### [Scenes as source code]
--- start ---
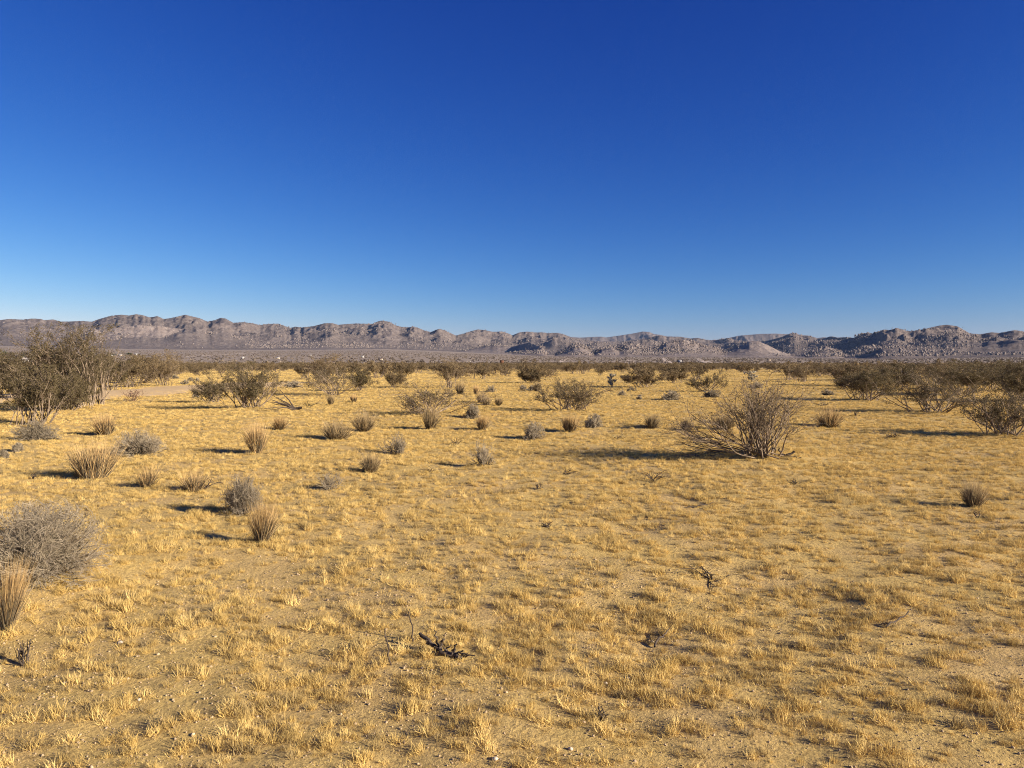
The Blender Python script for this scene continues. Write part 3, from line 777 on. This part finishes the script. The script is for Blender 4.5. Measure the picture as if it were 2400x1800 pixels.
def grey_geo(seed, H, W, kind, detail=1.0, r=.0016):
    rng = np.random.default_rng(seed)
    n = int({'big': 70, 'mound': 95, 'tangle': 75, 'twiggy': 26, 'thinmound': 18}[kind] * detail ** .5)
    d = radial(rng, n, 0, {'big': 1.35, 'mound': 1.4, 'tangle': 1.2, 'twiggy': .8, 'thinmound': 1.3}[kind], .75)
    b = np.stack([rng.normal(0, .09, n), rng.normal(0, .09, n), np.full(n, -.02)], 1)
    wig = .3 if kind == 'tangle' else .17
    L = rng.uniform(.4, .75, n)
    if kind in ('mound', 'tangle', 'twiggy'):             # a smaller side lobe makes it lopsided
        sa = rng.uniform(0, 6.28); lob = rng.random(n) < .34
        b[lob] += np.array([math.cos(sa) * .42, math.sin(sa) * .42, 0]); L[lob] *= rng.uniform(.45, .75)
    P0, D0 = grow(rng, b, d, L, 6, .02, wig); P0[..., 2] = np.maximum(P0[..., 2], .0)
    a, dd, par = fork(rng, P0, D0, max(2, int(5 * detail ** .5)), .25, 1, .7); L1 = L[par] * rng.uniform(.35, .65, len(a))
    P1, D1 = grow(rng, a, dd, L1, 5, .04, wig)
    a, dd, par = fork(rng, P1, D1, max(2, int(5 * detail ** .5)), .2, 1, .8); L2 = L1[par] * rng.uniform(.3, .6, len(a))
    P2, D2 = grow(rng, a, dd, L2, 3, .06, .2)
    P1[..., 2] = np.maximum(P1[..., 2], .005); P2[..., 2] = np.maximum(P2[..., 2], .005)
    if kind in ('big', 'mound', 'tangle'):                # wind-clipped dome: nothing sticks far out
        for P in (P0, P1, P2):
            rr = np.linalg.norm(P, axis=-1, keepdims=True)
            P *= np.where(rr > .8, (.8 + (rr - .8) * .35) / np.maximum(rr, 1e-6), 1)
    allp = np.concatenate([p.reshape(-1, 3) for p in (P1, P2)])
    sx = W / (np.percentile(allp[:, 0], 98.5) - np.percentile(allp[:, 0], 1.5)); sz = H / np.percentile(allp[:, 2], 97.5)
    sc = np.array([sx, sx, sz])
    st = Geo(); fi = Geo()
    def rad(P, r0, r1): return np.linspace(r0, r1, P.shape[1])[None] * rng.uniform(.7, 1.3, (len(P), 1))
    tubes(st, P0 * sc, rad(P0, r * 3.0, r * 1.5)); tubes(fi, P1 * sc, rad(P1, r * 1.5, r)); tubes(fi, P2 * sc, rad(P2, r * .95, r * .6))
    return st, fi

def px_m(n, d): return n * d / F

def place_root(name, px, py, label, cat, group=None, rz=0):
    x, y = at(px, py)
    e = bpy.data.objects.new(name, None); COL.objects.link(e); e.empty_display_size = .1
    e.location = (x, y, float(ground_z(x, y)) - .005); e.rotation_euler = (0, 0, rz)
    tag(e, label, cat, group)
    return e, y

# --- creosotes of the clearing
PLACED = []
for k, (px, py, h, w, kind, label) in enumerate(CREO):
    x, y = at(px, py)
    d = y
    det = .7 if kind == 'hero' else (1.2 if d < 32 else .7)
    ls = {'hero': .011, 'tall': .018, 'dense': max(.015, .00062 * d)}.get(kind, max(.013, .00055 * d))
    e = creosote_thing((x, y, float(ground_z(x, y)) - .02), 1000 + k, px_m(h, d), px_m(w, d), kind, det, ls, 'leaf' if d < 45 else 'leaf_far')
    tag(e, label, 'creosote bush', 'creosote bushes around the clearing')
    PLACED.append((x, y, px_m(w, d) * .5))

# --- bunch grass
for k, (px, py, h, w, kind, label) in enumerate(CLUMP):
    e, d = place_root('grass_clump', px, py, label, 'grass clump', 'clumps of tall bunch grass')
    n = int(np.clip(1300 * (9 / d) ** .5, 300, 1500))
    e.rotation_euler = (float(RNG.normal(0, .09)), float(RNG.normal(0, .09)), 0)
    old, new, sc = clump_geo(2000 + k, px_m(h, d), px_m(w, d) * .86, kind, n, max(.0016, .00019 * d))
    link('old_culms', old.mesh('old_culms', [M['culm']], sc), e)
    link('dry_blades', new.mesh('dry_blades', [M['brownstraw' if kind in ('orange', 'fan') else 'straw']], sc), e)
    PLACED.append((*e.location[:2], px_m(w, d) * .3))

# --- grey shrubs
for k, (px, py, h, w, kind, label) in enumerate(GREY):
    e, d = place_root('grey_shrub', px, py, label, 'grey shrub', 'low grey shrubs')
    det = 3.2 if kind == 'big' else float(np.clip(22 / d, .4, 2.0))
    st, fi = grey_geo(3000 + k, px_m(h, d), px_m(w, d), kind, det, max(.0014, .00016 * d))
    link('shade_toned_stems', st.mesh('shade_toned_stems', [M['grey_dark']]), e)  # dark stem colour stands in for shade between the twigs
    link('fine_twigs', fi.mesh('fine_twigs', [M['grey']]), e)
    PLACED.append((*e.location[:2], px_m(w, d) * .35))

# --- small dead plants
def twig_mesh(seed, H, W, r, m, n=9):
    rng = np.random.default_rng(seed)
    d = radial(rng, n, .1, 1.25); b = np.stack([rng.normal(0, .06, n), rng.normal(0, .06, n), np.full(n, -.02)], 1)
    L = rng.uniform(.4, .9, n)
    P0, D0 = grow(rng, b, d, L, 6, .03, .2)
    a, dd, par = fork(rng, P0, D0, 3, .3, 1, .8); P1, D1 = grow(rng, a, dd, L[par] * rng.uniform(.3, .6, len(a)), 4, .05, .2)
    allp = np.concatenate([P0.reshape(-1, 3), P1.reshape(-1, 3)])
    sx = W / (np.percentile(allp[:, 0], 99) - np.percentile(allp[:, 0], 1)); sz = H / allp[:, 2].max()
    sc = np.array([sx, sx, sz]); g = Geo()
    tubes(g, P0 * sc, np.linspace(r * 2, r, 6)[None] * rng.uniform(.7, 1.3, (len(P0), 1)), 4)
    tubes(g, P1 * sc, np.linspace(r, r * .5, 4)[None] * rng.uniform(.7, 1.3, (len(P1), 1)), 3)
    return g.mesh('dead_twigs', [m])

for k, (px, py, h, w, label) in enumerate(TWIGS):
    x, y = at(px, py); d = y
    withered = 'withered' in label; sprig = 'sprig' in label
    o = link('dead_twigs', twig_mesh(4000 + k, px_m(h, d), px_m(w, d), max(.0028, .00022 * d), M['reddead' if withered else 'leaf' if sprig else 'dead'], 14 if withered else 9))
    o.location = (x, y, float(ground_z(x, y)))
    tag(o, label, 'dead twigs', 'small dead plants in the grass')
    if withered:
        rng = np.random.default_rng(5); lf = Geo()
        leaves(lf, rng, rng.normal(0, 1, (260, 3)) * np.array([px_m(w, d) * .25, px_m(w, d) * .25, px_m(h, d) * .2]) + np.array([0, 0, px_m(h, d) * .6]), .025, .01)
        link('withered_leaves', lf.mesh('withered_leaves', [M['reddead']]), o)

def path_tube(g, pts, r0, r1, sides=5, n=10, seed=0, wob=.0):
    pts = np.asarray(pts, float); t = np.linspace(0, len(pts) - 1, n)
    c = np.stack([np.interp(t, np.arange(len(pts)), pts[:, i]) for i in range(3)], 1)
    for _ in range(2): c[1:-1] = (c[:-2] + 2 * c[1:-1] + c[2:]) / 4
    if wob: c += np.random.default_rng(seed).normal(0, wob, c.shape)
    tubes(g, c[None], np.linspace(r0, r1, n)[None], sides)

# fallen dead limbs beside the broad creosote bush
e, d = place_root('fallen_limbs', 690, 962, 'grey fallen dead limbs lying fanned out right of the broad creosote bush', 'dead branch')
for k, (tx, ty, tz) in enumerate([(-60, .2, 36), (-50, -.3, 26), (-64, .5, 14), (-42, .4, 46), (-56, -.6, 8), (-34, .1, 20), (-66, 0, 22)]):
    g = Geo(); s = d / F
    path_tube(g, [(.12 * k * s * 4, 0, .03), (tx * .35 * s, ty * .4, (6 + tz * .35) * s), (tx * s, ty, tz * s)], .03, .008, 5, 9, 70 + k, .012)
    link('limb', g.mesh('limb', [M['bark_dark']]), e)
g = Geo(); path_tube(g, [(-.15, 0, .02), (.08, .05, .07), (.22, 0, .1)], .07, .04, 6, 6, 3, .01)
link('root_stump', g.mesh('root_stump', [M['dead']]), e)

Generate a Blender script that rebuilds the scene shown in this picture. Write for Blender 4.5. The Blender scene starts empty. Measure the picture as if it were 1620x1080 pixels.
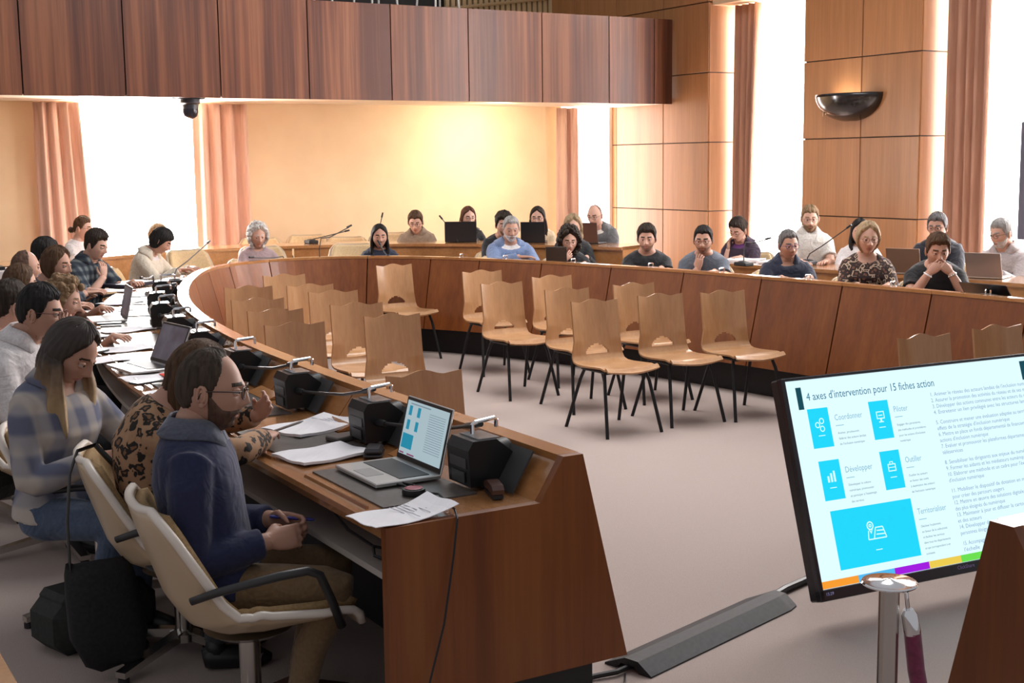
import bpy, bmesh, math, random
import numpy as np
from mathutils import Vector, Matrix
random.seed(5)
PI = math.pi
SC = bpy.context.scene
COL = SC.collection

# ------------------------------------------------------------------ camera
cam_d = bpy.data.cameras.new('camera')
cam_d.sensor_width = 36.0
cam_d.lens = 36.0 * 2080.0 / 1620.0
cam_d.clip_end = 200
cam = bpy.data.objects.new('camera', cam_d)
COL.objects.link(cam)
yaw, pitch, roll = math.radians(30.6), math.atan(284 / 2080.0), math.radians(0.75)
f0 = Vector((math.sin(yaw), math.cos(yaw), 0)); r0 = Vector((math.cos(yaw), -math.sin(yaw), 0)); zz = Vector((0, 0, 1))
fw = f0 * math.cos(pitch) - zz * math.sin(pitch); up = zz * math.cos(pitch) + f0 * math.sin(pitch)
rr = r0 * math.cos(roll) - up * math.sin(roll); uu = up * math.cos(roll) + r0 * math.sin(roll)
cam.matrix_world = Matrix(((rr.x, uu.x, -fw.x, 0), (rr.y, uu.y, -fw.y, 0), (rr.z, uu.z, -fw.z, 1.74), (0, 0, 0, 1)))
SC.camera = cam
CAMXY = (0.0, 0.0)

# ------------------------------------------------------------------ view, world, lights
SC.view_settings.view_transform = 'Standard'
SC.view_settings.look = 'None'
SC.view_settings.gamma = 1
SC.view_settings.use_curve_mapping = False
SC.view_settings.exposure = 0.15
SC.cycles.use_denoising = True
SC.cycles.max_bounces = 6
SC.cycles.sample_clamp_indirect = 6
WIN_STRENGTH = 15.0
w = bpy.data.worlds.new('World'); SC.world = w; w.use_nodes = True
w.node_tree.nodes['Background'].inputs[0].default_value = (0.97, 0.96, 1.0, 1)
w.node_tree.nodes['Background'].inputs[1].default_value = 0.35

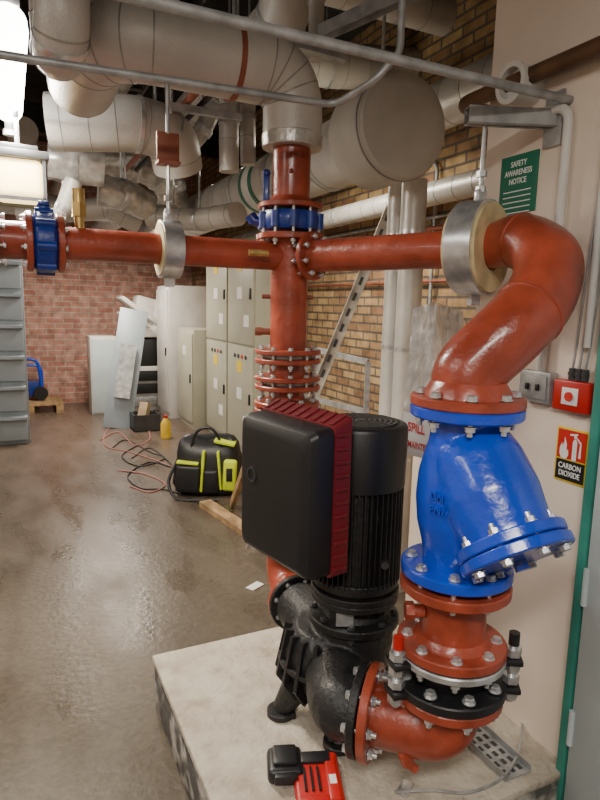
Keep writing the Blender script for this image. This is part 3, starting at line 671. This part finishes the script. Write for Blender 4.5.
--- end ---
### [GIVEN PROBLEM]
Keep to the stretch from the line containing "Generate a Blender" through the line containing "COL = SC.collection", both ends included, and copy it exactly from the listing above, minus the pictures.

### [SOLUTION TO THE EXERCISE]
Generate a Blender script that rebuilds the scene shown in this picture. Write for Blender 4.5. The Blender scene starts empty. Measure the picture as if it were 1620x1080 pixels.
import bpy, bmesh, math, random
import numpy as np
from mathutils import Vector, Matrix
random.seed(5)
PI = math.pi
SC = bpy.context.scene
COL = SC.collection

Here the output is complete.